Right now, Sun has a set of api's that they call J2EE (JMS, JNDI, etc.) They expose each of these api's in a "java only" format. Microsoft has a similar set of api's on the .Net side. In my opinion, we will quickly be moving to the exposure of technical architectural elements as web services (web services front ending LDAP, web services front ending databases, etc.) We will also see web services frameworks for horizontal domains (accounting, crm, etc.) and vertical domains (insurance, travel, etc.) Each of these horizontal and vertical frameworks will have to pick a substrate layer to work with.
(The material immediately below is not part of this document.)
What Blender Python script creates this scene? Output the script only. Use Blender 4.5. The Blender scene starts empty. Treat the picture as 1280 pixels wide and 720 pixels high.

One of the more interesting web service frameworks is GAIA from TME. I like the fact that TME knocked out a quick impl of a soap engine (glue) and are quickly moving into the substrate. They are looking at the world from a set of concerns (scalability, availability, deployability) and identifying remedies (balancing, resilience through redundancy, etc.) Many of the problems that GAIA takes on are concerns that either were done in proprietary hardware (cisco stuff) or concerns that were handled in a monolithic app server (availability through clustering). I am a huge fan of re-addressing these remedies via a consistent web services approach. Using a balancing web service, or a caching web service inside of an orchestration makes a lot of sense.

Other frameworks have popped up, but at a higher level. One such framework is the sForce web services api from salesforce.com. The sForce api is early. It provides some real basic services (insert, update, delete, change password, logon, etc.) You can really view this framework as a "data service" framework - and from this perspective, it does the job. Their choice to use a significant amount of abstract data types (records & maps) facilitates versioning and adding new data fields easily, but has the trade-off of potentially introducing typing errors at run-time. Sidenote: This framework looks a lot like the old MS My Services (aka Hailstorm).

Web service frameworks are now emerging. It shouldn't be long before MS & IBM throw one (or several) out. It will be nice to move beyond protocol crap (ws-boring, service substrate) and into value-add.